START Provided information
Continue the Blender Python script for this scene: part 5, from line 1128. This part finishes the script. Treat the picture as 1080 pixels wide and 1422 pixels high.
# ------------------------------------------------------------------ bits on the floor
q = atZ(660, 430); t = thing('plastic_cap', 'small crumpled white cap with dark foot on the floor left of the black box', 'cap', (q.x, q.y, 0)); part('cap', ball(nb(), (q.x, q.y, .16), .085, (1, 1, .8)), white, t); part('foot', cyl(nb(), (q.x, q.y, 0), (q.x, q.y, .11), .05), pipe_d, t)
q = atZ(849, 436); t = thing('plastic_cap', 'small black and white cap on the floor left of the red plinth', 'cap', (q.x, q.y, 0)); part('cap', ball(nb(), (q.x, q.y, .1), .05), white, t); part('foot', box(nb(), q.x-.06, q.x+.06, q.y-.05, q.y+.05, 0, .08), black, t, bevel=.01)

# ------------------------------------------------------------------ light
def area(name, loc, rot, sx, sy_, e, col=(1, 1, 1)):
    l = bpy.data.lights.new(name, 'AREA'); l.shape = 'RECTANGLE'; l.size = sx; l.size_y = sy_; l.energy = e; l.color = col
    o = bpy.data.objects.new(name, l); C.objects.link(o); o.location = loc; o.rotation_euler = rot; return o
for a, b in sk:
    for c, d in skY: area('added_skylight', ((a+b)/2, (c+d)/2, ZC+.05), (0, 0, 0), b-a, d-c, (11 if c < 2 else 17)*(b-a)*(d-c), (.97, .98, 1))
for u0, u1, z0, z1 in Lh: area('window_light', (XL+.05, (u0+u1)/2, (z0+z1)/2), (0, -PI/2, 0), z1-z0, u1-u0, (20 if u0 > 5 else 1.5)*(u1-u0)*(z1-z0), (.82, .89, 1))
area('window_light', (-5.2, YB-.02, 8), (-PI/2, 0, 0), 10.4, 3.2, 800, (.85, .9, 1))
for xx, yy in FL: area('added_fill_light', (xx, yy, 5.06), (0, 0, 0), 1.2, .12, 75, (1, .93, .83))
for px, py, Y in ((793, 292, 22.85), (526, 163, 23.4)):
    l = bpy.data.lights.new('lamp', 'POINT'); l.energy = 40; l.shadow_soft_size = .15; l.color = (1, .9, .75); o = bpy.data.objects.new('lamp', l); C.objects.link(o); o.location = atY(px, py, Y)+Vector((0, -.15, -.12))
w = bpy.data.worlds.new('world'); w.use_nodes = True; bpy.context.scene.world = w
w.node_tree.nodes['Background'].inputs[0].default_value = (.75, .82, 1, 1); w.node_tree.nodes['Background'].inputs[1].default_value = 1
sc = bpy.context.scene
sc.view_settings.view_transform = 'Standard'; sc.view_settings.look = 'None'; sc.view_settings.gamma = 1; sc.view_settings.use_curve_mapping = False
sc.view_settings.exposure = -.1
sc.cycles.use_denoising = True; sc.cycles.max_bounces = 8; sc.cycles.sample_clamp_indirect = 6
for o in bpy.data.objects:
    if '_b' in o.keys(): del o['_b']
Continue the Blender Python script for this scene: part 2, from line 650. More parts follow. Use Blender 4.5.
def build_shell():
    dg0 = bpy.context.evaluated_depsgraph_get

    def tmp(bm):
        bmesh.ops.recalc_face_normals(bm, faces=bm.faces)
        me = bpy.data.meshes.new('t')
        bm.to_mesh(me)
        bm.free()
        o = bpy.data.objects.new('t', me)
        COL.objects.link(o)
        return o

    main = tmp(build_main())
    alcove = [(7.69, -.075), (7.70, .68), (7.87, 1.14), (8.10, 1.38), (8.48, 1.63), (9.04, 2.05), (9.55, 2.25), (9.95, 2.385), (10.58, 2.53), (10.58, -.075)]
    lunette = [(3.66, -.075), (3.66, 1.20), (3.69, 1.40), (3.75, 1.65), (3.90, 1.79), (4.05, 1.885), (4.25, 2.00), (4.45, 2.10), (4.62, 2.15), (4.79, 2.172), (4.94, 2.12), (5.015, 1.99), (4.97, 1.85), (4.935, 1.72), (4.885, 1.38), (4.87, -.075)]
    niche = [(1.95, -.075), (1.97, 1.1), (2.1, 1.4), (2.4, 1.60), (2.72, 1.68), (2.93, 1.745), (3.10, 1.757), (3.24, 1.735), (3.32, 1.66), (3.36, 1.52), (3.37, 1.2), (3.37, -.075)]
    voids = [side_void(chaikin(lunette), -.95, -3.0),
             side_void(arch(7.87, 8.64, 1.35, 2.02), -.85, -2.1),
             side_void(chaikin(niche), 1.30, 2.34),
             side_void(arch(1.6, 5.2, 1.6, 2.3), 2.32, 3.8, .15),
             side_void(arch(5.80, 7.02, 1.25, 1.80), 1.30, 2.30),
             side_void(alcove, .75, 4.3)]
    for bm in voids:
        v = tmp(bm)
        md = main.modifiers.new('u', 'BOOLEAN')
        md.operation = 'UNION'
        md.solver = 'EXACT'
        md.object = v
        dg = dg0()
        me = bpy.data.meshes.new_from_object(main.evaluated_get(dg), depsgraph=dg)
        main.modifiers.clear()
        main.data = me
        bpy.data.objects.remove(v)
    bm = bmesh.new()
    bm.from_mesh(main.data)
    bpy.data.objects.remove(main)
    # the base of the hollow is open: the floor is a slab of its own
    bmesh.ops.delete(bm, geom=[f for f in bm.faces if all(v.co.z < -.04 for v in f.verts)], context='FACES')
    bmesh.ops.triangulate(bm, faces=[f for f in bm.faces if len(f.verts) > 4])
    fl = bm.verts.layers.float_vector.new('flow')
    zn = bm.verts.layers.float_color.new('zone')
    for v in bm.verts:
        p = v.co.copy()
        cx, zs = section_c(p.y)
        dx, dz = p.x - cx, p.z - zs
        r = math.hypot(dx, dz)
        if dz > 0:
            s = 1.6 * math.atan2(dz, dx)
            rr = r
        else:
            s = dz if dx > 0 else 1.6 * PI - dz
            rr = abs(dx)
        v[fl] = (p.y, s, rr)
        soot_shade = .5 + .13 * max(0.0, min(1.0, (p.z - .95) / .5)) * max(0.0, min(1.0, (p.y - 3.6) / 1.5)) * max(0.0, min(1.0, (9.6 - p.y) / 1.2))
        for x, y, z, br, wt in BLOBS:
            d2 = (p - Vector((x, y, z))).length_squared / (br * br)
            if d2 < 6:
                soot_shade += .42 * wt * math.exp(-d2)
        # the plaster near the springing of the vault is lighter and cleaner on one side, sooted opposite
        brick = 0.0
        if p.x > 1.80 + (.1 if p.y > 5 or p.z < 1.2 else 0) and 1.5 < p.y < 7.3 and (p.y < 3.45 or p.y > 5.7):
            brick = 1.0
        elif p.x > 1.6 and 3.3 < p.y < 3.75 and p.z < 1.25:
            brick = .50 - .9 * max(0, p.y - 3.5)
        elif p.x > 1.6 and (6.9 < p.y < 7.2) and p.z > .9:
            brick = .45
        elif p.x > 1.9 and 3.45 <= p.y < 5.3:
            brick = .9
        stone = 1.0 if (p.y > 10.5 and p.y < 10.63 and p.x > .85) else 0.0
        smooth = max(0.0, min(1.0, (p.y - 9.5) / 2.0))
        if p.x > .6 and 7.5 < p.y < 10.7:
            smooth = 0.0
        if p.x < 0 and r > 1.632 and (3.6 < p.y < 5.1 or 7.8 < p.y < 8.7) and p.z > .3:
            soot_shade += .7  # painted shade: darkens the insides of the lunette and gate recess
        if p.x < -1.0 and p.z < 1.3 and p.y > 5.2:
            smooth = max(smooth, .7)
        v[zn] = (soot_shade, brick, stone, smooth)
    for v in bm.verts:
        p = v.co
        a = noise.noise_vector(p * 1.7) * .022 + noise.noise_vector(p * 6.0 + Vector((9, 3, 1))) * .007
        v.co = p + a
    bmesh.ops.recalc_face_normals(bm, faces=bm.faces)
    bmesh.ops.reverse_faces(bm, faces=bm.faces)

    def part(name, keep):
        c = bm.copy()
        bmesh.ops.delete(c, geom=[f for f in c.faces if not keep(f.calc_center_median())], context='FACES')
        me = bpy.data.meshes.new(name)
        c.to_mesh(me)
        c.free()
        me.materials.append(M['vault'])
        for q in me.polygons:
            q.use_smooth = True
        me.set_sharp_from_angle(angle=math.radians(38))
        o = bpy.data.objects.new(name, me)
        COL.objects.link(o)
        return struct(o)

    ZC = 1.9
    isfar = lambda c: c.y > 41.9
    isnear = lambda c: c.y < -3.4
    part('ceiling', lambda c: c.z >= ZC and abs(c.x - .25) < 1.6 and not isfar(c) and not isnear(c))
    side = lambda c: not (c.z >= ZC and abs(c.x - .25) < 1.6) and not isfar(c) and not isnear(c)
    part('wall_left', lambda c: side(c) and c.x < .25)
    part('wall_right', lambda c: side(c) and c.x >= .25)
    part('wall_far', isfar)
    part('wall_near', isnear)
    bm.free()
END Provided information
◆ **Written problem**:
Look above and return each line of the records exactly, from the very first through the line with "q = atZ(849, 436);", both included.

◆ **The solution**:
Continue the Blender Python script for this scene: part 5, from line 1128. This part finishes the script. Treat the picture as 1080 pixels wide and 1422 pixels high.
# ------------------------------------------------------------------ bits on the floor
q = atZ(660, 430); t = thing('plastic_cap', 'small crumpled white cap with dark foot on the floor left of the black box', 'cap', (q.x, q.y, 0)); part('cap', ball(nb(), (q.x, q.y, .16), .085, (1, 1, .8)), white, t); part('foot', cyl(nb(), (q.x, q.y, 0), (q.x, q.y, .11), .05), pipe_d, t)
q = atZ(849, 436); t = thing('plastic_cap', 'small black and white cap on the floor left of the red plinth', 'cap', (q.x, q.y, 0)); part('cap', ball(nb(), (q.x, q.y, .1), .05), white, t); part('foot', box(nb(), q.x-.06, q.x+.06, q.y-.05, q.y+.05, 0, .08), black, t, bevel=.01)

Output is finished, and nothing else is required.